- [Problem]:
Your task is to output the data exactly as it stands.

- [Dataset excerpt]:
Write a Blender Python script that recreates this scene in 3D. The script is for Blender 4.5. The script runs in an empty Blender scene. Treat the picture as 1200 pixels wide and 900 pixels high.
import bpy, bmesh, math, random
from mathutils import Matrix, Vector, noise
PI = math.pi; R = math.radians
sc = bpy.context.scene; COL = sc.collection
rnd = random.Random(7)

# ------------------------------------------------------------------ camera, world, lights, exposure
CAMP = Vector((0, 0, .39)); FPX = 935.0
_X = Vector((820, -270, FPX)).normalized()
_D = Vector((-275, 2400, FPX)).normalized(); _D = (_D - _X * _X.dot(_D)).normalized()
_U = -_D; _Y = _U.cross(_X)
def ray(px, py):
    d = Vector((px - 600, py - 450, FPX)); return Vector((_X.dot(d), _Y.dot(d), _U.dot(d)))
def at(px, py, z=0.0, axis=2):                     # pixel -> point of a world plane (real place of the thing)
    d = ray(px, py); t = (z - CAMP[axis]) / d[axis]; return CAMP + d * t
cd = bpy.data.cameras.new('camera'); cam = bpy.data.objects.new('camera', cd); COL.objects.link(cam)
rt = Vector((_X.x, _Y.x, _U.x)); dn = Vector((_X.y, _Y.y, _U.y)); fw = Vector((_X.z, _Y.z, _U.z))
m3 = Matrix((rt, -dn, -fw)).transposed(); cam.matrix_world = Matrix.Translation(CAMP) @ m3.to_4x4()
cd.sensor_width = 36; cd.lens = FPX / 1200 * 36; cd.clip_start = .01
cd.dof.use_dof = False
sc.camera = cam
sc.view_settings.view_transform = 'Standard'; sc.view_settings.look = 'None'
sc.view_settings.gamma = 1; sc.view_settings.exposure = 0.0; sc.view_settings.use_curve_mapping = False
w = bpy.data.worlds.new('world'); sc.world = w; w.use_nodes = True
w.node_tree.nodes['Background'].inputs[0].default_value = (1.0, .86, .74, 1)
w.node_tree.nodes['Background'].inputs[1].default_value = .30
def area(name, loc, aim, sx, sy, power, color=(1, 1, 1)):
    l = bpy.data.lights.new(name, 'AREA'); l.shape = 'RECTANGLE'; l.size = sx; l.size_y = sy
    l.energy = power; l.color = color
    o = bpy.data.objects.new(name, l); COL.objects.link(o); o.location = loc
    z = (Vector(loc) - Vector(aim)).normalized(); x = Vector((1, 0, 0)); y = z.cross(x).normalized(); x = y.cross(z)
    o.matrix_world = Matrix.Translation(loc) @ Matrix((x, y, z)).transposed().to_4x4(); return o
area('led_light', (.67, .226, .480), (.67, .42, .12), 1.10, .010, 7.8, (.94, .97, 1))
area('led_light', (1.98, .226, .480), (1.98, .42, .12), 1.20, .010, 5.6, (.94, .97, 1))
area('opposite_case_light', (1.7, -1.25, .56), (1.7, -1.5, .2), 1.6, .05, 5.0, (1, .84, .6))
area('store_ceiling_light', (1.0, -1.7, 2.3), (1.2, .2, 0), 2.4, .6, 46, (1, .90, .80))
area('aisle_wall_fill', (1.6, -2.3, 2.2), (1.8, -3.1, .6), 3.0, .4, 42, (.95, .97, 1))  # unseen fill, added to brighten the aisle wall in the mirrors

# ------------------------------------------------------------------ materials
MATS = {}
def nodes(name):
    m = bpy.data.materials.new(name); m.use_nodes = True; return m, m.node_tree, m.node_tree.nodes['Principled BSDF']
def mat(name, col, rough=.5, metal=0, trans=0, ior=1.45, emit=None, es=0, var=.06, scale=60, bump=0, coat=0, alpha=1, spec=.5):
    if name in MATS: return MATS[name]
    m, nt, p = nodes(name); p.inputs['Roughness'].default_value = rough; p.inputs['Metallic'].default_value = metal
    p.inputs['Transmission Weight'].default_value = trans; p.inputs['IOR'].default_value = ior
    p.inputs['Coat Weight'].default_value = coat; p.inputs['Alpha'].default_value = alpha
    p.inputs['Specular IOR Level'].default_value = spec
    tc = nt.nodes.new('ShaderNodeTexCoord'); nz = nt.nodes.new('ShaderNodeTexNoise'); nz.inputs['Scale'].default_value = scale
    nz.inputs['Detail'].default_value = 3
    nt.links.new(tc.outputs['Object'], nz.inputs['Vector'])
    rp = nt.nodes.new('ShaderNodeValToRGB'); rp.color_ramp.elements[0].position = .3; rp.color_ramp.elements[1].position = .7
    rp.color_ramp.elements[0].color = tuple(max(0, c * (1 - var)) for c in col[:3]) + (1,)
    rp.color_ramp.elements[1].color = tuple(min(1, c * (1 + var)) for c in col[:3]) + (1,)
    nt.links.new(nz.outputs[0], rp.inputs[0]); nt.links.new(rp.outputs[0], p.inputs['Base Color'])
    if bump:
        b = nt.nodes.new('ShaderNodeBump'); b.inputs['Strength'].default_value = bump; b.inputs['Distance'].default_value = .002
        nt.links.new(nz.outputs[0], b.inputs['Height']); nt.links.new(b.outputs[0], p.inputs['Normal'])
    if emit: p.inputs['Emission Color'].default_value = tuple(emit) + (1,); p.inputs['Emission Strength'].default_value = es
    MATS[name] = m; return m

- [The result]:
Write a Blender Python script that recreates this scene in 3D. The script is for Blender 4.5. The script runs in an empty Blender scene. Treat the picture as 1200 pixels wide and 900 pixels high.
import bpy, bmesh, math, random
from mathutils import Matrix, Vector, noise
PI = math.pi; R = math.radians
sc = bpy.context.scene; COL = sc.collection
rnd = random.Random(7)

# ------------------------------------------------------------------ camera, world, lights, exposure
CAMP = Vector((0, 0, .39)); FPX = 935.0
_X = Vector((820, -270, FPX)).normalized()
_D = Vector((-275, 2400, FPX)).normalized(); _D = (_D - _X * _X.dot(_D)).normalized()
_U = -_D; _Y = _U.cross(_X)
def ray(px, py):
    d = Vector((px - 600, py - 450, FPX)); return Vector((_X.dot(d), _Y.dot(d), _U.dot(d)))
def at(px, py, z=0.0, axis=2):                     # pixel -> point of a world plane (real place of the thing)
    d = ray(px, py); t = (z - CAMP[axis]) / d[axis]; return CAMP + d * t
cd = bpy.data.cameras.new('camera'); cam = bpy.data.objects.new('camera', cd); COL.objects.link(cam)
rt = Vector((_X.x, _Y.x, _U.x)); dn = Vector((_X.y, _Y.y, _U.y)); fw = Vector((_X.z, _Y.z, _U.z))
m3 = Matrix((rt, -dn, -fw)).transposed(); cam.matrix_world = Matrix.Translation(CAMP) @ m3.to_4x4()
cd.sensor_width = 36; cd.lens = FPX / 1200 * 36; cd.clip_start = .01
cd.dof.use_dof = False
sc.camera = cam
sc.view_settings.view_transform = 'Standard'; sc.view_settings.look = 'None'
sc.view_settings.gamma = 1; sc.view_settings.exposure = 0.0; sc.view_settings.use_curve_mapping = False
w = bpy.data.worlds.new('world'); sc.world = w; w.use_nodes = True
w.node_tree.nodes['Background'].inputs[0].default_value = (1.0, .86, .74, 1)
w.node_tree.nodes['Background'].inputs[1].default_value = .30
def area(name, loc, aim, sx, sy, power, color=(1, 1, 1)):
    l = bpy.data.lights.new(name, 'AREA'); l.shape = 'RECTANGLE'; l.size = sx; l.size_y = sy
    l.energy = power; l.color = color
    o = bpy.data.objects.new(name, l); COL.objects.link(o); o.location = loc
    z = (Vector(loc) - Vector(aim)).normalized(); x = Vector((1, 0, 0)); y = z.cross(x).normalized(); x = y.cross(z)
    o.matrix_world = Matrix.Translation(loc) @ Matrix((x, y, z)).transposed().to_4x4(); return o
area('led_light', (.67, .226, .480), (.67, .42, .12), 1.10, .010, 7.8, (.94, .97, 1))
area('led_light', (1.98, .226, .480), (1.98, .42, .12), 1.20, .010, 5.6, (.94, .97, 1))
area('opposite_case_light', (1.7, -1.25, .56), (1.7, -1.5, .2), 1.6, .05, 5.0, (1, .84, .6))
area('store_ceiling_light', (1.0, -1.7, 2.3), (1.2, .2, 0), 2.4, .6, 46, (1, .90, .80))
area('aisle_wall_fill', (1.6, -2.3, 2.2), (1.8, -3.1, .6), 3.0, .4, 42, (.95, .97, 1))  # unseen fill, added to brighten the aisle wall in the mirrors

# ------------------------------------------------------------------ materials
MATS = {}
def nodes(name):
    m = bpy.data.materials.new(name); m.use_nodes = True; return m, m.node_tree, m.node_tree.nodes['Principled BSDF']
def mat(name, col, rough=.5, metal=0, trans=0, ior=1.45, emit=None, es=0, var=.06, scale=60, bump=0, coat=0, alpha=1, spec=.5):
    if name in MATS: return MATS[name]
    m, nt, p = nodes(name); p.inputs['Roughness'].default_value = rough; p.inputs['Metallic'].default_value = metal
    p.inputs['Transmission Weight'].default_value = trans; p.inputs['IOR'].default_value = ior
    p.inputs['Coat Weight'].default_value = coat; p.inputs['Alpha'].default_value = alpha
    p.inputs['Specular IOR Level'].default_value = spec
    tc = nt.nodes.new('ShaderNodeTexCoord'); nz = nt.nodes.new('ShaderNodeTexNoise'); nz.inputs['Scale'].default_value = scale
    nz.inputs['Detail'].default_value = 3
    nt.links.new(tc.outputs['Object'], nz.inputs['Vector'])
    rp = nt.nodes.new('ShaderNodeValToRGB'); rp.color_ramp.elements[0].position = .3; rp.color_ramp.elements[1].position = .7
    rp.color_ramp.elements[0].color = tuple(max(0, c * (1 - var)) for c in col[:3]) + (1,)
    rp.color_ramp.elements[1].color = tuple(min(1, c * (1 + var)) for c in col[:3]) + (1,)
    nt.links.new(nz.outputs[0], rp.inputs[0]); nt.links.new(rp.outputs[0], p.inputs['Base Color'])
    if bump:
        b = nt.nodes.new('ShaderNodeBump'); b.inputs['Strength'].default_value = bump; b.inputs['Distance'].default_value = .002
        nt.links.new(nz.outputs[0], b.inputs['Height']); nt.links.new(b.outputs[0], p.inputs['Normal'])
    if emit: p.inputs['Emission Color'].default_value = tuple(emit) + (1,); p.inputs['Emission Strength'].default_value = es
    MATS[name] = m; return m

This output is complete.